# [Task statement]
Take the data below and write out exactly the lines from the one with "Continue the Blender" through the one with "mk_ = N('Math', operation='MULTIPLY', use_clamp=True);"; omit every other line.

# [Input rows]
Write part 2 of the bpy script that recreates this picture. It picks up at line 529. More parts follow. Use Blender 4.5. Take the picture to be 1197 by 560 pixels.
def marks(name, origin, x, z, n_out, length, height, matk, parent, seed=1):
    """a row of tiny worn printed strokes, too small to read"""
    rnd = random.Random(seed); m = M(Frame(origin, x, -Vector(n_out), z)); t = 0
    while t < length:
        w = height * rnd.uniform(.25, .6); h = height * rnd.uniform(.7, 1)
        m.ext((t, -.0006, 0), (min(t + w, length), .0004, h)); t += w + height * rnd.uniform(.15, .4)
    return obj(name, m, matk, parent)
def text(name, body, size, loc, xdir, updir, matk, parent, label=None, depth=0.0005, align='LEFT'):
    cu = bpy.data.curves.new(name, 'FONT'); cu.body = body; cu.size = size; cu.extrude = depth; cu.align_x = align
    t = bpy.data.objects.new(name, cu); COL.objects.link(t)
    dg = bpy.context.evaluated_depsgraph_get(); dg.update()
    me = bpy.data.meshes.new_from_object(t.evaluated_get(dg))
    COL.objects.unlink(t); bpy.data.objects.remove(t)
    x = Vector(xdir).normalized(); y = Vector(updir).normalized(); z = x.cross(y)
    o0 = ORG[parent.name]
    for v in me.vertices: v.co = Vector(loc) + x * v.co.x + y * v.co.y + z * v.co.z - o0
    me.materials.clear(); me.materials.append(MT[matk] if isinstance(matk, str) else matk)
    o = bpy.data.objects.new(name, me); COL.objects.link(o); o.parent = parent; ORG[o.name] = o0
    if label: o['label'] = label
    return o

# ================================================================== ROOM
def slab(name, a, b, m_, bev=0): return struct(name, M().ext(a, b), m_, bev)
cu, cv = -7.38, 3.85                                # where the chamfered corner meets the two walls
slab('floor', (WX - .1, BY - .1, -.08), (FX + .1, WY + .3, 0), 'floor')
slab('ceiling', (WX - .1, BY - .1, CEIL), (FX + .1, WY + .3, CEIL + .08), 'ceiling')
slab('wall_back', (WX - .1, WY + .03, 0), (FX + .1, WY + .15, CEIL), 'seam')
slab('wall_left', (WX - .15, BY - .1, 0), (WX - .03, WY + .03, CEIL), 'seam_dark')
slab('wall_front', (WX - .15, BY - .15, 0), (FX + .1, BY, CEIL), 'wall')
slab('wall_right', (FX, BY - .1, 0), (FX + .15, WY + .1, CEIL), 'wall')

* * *

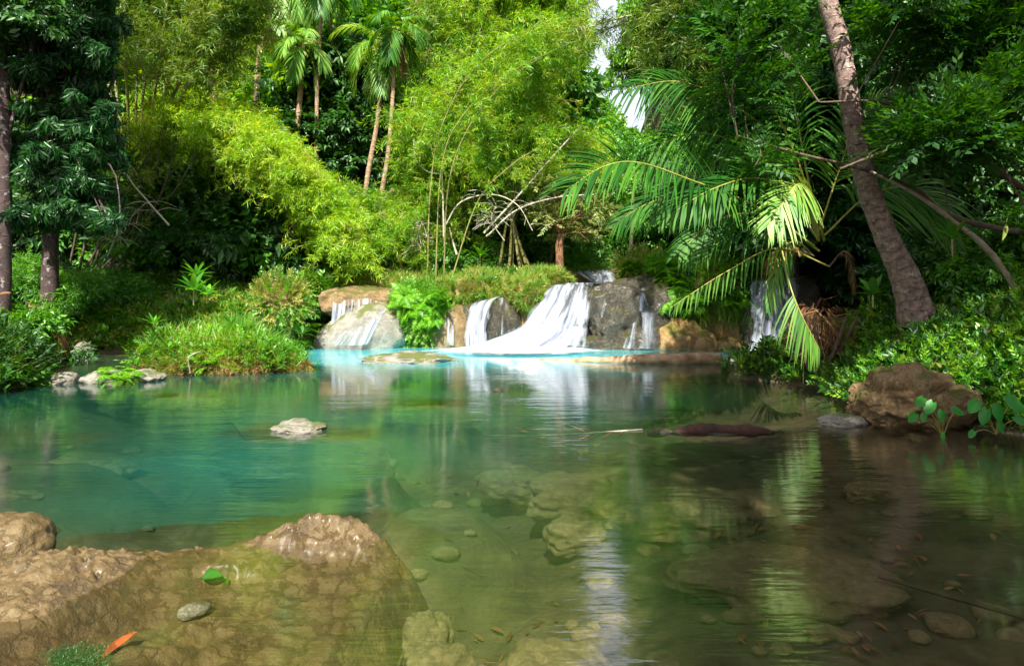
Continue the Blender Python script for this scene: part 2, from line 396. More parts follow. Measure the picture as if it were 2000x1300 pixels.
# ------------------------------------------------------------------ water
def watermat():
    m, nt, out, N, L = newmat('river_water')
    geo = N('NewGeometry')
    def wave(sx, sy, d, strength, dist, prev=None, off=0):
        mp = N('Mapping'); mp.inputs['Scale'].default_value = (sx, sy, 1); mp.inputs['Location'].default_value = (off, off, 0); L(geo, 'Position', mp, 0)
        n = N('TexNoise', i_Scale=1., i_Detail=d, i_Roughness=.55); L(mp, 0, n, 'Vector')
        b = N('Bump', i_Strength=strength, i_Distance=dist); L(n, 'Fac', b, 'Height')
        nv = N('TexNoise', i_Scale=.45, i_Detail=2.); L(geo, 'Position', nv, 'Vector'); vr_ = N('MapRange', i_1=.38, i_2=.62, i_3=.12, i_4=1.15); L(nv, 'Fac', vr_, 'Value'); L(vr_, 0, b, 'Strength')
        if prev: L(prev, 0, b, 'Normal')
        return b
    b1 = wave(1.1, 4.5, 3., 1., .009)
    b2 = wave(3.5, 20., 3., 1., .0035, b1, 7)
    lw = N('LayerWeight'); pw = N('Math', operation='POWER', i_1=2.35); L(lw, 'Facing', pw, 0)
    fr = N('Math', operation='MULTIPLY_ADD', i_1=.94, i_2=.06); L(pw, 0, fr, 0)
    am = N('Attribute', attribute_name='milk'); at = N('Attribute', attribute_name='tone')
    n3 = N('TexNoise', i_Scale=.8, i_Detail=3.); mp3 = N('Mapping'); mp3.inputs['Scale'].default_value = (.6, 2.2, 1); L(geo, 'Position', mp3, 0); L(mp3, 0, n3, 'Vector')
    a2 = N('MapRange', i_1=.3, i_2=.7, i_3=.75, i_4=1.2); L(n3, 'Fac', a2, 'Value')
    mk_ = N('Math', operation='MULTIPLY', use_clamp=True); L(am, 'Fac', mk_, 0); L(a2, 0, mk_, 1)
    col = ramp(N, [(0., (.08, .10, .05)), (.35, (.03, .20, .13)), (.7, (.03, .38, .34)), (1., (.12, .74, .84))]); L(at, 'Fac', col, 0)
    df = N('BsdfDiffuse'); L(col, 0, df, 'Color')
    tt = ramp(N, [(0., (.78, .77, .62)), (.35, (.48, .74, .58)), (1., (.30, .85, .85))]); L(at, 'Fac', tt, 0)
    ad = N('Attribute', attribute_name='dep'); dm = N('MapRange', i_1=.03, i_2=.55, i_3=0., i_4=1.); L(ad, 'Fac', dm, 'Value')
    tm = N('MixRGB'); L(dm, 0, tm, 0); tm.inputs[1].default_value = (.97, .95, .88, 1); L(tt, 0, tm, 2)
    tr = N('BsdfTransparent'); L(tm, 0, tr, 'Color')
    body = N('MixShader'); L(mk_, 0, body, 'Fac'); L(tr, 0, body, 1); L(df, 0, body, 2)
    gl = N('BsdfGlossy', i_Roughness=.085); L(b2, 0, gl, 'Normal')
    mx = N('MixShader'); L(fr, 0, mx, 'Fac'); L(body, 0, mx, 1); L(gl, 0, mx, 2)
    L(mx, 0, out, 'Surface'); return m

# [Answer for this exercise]
Continue the Blender Python script for this scene: part 2, from line 396. More parts follow. Measure the picture as if it were 2000x1300 pixels.
# ------------------------------------------------------------------ water
def watermat():
    m, nt, out, N, L = newmat('river_water')
    geo = N('NewGeometry')
    def wave(sx, sy, d, strength, dist, prev=None, off=0):
        mp = N('Mapping'); mp.inputs['Scale'].default_value = (sx, sy, 1); mp.inputs['Location'].default_value = (off, off, 0); L(geo, 'Position', mp, 0)
        n = N('TexNoise', i_Scale=1., i_Detail=d, i_Roughness=.55); L(mp, 0, n, 'Vector')
        b = N('Bump', i_Strength=strength, i_Distance=dist); L(n, 'Fac', b, 'Height')
        nv = N('TexNoise', i_Scale=.45, i_Detail=2.); L(geo, 'Position', nv, 'Vector'); vr_ = N('MapRange', i_1=.38, i_2=.62, i_3=.12, i_4=1.15); L(nv, 'Fac', vr_, 'Value'); L(vr_, 0, b, 'Strength')
        if prev: L(prev, 0, b, 'Normal')
        return b
    b1 = wave(1.1, 4.5, 3., 1., .009)
    b2 = wave(3.5, 20., 3., 1., .0035, b1, 7)
    lw = N('LayerWeight'); pw = N('Math', operation='POWER', i_1=2.35); L(lw, 'Facing', pw, 0)
    fr = N('Math', operation='MULTIPLY_ADD', i_1=.94, i_2=.06); L(pw, 0, fr, 0)
    am = N('Attribute', attribute_name='milk'); at = N('Attribute', attribute_name='tone')
    n3 = N('TexNoise', i_Scale=.8, i_Detail=3.); mp3 = N('Mapping'); mp3.inputs['Scale'].default_value = (.6, 2.2, 1); L(geo, 'Position', mp3, 0); L(mp3, 0, n3, 'Vector')
    a2 = N('MapRange', i_1=.3, i_2=.7, i_3=.75, i_4=1.2); L(n3, 'Fac', a2, 'Value')
    mk_ = N('Math', operation='MULTIPLY', use_clamp=True); L(am, 'Fac', mk_, 0); L(a2, 0, mk_, 1)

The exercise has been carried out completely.